_THE EXERCISE:_ Whenever a line contains the string "continues", copy it out of the entries.

Scenes as source code
____

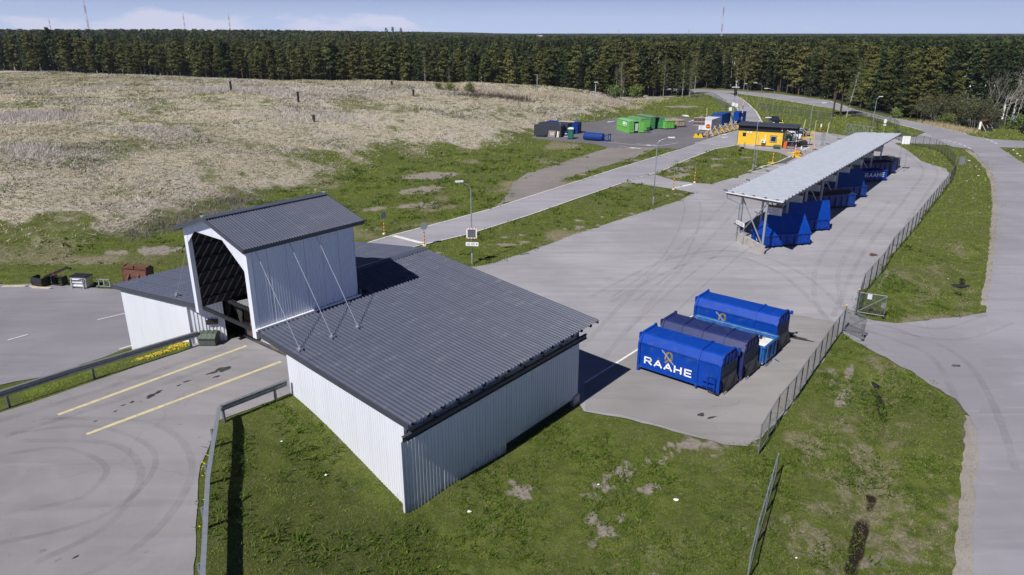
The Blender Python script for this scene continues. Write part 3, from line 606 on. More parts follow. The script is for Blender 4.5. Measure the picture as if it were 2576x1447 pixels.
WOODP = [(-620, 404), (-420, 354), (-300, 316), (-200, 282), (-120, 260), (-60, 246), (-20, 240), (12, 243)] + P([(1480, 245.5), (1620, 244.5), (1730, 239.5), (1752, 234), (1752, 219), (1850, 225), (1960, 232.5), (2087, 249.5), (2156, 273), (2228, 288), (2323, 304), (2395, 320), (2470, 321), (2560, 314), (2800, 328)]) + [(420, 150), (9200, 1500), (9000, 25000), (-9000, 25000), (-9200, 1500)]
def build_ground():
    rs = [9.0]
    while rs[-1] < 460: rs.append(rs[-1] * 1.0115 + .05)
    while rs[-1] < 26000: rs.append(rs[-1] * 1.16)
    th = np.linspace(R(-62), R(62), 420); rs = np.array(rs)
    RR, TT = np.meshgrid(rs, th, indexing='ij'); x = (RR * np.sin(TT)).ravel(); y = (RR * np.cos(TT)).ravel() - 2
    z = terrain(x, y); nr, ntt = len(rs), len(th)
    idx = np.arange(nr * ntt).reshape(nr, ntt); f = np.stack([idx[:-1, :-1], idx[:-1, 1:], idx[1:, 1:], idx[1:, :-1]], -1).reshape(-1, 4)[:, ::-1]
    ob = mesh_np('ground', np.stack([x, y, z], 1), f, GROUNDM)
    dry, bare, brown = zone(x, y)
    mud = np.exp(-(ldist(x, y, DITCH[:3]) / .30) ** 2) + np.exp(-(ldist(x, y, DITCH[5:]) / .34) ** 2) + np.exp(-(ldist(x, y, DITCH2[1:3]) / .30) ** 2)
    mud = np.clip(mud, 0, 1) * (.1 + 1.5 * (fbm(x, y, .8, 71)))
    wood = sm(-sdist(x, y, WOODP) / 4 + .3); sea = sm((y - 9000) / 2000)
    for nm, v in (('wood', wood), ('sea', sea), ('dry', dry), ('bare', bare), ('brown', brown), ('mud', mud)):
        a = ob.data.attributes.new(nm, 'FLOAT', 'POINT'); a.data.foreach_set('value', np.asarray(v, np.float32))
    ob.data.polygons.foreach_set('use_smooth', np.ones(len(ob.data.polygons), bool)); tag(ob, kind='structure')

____

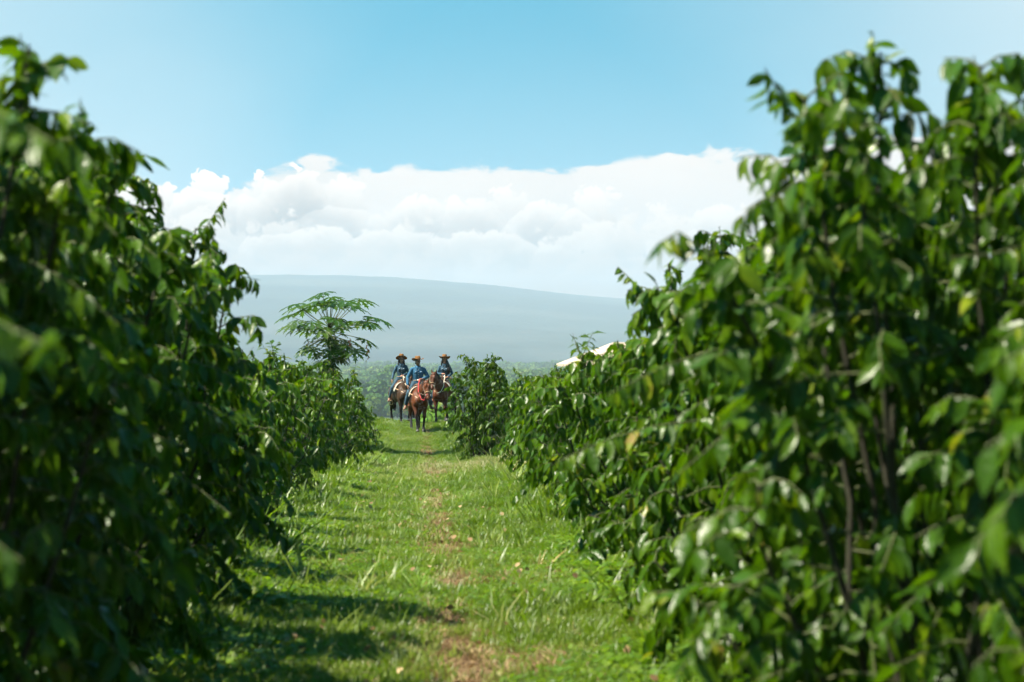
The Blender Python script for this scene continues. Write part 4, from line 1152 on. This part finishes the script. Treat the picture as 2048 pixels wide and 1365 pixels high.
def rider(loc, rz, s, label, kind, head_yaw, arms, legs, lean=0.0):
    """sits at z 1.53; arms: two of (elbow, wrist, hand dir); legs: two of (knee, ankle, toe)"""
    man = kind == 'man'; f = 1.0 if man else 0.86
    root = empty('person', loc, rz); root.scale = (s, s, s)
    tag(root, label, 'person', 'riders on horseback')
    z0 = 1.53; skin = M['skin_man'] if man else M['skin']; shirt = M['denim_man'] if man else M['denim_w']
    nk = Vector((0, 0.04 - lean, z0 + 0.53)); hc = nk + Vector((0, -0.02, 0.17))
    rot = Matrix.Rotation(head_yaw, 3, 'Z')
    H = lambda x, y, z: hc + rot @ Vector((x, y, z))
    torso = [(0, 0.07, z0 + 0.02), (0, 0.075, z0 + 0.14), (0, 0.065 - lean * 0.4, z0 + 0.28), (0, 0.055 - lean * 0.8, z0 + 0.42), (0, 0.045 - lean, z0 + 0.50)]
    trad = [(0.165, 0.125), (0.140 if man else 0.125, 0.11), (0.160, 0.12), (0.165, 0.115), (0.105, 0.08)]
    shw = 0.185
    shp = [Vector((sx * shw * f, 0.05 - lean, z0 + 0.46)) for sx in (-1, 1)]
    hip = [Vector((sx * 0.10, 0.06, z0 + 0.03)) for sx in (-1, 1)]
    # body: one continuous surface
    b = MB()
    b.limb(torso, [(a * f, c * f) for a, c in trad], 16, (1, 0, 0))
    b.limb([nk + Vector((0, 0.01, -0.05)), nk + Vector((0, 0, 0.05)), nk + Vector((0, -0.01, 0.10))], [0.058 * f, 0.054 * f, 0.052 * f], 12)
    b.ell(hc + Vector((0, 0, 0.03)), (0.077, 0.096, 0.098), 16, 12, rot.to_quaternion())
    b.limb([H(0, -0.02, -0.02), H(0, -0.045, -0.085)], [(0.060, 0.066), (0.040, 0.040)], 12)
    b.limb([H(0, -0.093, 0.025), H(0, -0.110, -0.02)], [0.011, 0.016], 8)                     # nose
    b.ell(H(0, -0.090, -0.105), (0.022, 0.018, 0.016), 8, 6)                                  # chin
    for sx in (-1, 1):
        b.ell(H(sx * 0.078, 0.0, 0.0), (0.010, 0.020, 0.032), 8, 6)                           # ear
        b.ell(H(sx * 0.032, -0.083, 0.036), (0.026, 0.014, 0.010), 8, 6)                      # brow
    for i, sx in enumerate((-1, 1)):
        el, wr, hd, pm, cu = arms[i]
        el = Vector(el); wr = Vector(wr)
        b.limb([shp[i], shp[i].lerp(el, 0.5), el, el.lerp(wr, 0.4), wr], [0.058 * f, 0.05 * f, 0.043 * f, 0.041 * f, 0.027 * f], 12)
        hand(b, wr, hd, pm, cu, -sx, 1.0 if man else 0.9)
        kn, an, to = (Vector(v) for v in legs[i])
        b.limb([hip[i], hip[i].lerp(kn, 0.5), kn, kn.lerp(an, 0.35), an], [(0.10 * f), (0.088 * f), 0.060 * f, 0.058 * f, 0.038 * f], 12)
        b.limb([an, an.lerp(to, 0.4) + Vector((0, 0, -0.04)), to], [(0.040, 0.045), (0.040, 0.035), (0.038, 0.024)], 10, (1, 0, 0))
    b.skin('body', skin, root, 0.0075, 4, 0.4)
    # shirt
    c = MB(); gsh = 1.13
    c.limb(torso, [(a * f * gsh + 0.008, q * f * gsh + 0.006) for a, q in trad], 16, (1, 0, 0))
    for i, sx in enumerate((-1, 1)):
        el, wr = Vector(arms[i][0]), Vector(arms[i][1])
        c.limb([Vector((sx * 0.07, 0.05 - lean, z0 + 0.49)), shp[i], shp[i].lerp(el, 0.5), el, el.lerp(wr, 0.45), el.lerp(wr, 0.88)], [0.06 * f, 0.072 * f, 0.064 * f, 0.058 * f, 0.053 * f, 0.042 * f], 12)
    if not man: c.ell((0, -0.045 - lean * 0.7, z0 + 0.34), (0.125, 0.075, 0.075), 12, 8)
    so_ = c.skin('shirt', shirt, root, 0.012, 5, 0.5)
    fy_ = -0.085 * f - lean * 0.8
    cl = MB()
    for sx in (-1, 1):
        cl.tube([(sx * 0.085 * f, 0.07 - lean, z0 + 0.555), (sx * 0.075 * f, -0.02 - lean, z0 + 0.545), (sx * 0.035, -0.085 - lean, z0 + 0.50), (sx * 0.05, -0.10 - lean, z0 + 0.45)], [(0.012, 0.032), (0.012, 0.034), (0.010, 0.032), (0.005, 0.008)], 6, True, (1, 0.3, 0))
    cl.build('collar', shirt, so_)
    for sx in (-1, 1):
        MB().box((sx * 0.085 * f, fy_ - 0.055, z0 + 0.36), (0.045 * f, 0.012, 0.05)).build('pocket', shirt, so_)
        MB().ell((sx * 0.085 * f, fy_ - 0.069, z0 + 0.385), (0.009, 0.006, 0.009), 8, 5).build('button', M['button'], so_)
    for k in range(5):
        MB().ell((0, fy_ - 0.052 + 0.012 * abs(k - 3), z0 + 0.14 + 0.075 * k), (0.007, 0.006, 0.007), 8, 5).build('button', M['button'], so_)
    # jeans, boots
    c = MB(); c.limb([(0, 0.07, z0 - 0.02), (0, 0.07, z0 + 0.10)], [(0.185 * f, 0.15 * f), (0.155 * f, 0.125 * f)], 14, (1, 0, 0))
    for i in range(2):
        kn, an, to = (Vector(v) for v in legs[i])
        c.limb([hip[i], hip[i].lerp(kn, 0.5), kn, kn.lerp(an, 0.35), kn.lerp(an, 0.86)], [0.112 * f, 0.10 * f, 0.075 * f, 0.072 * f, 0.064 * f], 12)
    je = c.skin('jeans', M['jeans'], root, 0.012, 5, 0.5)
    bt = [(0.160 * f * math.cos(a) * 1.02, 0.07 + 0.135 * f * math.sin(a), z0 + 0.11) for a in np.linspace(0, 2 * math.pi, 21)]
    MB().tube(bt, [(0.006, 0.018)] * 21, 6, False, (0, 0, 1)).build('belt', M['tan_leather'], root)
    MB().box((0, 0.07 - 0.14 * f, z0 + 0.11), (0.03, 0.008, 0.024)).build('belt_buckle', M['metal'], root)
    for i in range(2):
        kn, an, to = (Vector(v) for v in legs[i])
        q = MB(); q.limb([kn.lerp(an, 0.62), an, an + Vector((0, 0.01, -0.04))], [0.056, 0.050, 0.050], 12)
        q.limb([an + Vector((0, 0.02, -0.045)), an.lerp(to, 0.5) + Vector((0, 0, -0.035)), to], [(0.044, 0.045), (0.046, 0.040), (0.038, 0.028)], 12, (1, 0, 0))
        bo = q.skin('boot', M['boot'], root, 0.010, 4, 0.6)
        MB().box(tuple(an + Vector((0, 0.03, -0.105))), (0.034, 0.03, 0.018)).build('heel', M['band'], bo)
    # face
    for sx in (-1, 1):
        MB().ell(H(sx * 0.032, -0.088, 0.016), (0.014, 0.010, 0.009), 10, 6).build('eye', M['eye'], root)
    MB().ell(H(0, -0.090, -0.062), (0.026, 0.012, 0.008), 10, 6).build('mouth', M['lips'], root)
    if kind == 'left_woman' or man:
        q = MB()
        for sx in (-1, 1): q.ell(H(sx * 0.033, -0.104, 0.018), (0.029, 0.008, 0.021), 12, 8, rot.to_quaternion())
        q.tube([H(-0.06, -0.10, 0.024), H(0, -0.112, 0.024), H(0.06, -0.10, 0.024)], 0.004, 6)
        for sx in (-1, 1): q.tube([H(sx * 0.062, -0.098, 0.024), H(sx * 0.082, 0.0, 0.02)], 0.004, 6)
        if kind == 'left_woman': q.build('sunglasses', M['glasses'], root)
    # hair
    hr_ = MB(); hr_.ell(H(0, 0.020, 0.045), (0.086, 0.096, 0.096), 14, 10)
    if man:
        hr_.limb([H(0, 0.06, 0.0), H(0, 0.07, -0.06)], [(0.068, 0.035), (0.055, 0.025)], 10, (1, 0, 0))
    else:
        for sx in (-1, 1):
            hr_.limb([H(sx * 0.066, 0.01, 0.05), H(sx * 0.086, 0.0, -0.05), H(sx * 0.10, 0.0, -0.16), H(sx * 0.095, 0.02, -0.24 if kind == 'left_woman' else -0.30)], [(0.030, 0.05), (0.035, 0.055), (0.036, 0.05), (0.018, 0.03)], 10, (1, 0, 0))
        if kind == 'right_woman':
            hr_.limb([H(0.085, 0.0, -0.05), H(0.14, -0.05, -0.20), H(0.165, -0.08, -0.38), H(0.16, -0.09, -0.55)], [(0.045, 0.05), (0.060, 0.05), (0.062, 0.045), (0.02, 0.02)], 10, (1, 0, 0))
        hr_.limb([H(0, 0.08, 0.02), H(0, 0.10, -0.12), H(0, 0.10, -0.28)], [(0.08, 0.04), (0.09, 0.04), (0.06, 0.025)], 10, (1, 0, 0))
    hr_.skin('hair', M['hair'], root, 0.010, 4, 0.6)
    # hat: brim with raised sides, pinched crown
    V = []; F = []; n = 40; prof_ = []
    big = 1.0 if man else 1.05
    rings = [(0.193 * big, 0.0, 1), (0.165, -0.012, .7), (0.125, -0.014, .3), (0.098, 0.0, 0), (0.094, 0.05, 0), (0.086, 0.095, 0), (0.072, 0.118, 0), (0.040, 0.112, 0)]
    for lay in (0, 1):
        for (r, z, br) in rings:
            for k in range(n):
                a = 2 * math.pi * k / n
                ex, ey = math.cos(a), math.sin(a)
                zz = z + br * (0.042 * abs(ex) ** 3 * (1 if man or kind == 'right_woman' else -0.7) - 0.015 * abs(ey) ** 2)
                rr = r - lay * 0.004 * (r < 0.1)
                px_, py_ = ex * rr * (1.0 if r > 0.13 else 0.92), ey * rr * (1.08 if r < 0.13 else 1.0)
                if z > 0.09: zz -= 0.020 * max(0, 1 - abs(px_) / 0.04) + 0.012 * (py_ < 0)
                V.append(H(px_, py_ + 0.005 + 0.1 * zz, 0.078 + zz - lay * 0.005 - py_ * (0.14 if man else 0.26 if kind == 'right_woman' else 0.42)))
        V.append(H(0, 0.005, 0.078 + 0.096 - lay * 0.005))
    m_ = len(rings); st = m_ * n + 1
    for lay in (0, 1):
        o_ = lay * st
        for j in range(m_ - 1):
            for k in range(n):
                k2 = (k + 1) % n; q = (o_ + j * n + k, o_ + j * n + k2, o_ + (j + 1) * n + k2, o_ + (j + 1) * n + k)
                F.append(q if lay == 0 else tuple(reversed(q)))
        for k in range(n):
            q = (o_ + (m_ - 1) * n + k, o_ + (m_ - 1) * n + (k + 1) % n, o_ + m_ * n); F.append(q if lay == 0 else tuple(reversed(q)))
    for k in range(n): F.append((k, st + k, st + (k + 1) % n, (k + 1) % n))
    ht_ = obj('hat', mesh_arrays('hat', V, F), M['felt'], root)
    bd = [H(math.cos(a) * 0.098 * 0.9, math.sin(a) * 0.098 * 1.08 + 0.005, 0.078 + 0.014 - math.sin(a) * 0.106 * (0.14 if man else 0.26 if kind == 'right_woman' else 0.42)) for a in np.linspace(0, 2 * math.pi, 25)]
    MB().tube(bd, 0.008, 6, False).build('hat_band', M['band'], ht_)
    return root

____

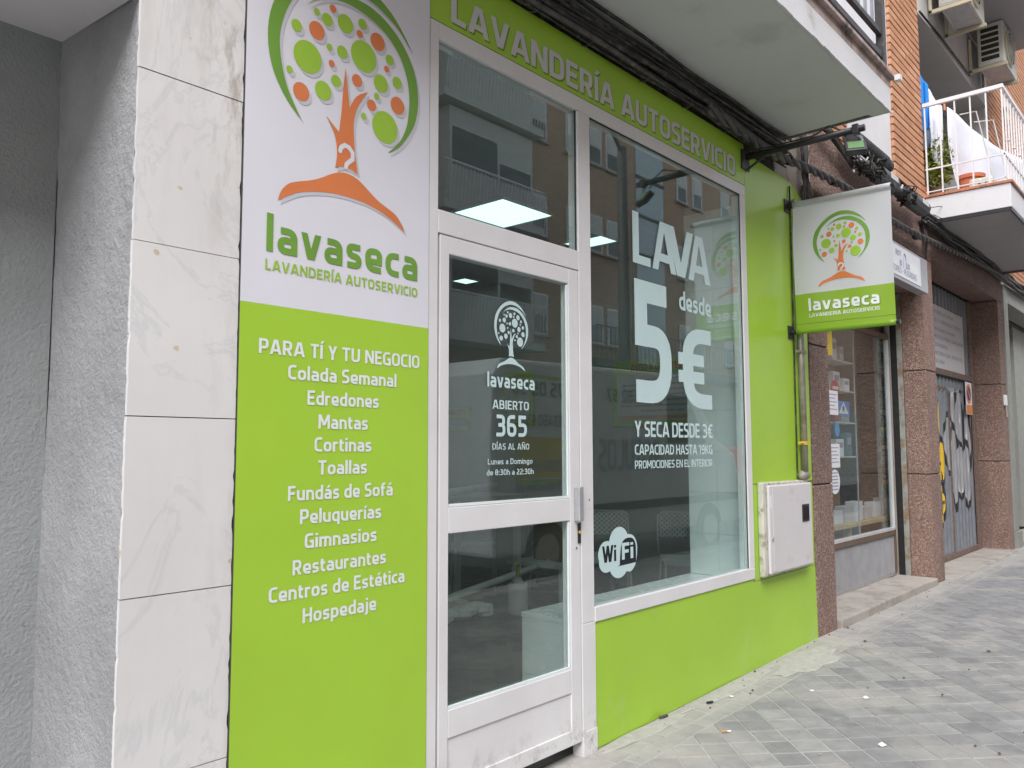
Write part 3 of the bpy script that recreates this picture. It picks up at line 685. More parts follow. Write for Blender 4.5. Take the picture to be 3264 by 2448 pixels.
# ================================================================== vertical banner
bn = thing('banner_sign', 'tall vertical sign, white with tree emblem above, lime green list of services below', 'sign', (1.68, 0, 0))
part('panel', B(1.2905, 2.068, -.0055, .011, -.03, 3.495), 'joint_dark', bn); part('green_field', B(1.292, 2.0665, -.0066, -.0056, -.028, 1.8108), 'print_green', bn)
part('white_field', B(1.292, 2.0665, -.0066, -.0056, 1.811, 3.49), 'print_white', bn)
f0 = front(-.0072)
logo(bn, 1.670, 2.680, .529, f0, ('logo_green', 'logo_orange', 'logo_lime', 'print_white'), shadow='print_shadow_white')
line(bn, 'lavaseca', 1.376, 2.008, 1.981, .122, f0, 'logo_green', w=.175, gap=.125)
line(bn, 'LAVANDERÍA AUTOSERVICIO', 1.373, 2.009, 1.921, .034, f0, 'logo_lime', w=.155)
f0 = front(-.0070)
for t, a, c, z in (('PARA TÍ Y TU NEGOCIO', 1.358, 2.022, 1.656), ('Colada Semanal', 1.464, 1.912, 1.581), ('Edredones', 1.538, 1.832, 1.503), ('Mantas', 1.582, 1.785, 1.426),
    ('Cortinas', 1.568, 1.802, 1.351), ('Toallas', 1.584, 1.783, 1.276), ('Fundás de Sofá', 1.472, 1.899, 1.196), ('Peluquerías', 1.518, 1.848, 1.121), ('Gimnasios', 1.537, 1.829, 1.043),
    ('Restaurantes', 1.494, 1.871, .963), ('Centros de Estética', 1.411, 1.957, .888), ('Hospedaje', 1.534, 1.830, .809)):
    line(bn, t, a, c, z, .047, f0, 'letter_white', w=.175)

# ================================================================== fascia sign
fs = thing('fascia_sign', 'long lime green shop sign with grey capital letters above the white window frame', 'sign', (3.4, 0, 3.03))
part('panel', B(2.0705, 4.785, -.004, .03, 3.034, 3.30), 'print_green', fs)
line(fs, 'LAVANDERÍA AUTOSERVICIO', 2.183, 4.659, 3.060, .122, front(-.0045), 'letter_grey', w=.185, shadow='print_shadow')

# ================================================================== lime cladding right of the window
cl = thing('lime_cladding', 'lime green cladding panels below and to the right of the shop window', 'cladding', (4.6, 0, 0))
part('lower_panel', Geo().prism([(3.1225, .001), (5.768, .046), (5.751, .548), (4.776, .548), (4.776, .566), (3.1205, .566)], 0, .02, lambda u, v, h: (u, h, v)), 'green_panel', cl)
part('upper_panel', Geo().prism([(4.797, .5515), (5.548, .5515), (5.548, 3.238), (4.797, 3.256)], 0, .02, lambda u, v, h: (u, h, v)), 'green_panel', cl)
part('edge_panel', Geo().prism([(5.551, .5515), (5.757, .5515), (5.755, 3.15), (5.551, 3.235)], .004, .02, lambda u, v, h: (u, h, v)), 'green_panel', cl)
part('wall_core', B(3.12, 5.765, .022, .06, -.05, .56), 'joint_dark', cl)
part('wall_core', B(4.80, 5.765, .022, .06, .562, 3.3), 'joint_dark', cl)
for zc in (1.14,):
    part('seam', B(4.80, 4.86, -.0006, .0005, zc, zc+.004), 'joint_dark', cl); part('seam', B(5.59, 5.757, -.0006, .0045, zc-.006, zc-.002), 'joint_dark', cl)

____

_TASK OUTPUT:_
The Blender Python script for this scene continues. Write part 3, from line 606 on. More parts follow. The script is for Blender 4.5. Measure the picture as if it were 2576x1447 pixels.
The Blender Python script for this scene continues. Write part 4, from line 1152 on. This part finishes the script. Treat the picture as 2048 pixels wide and 1365 pixels high.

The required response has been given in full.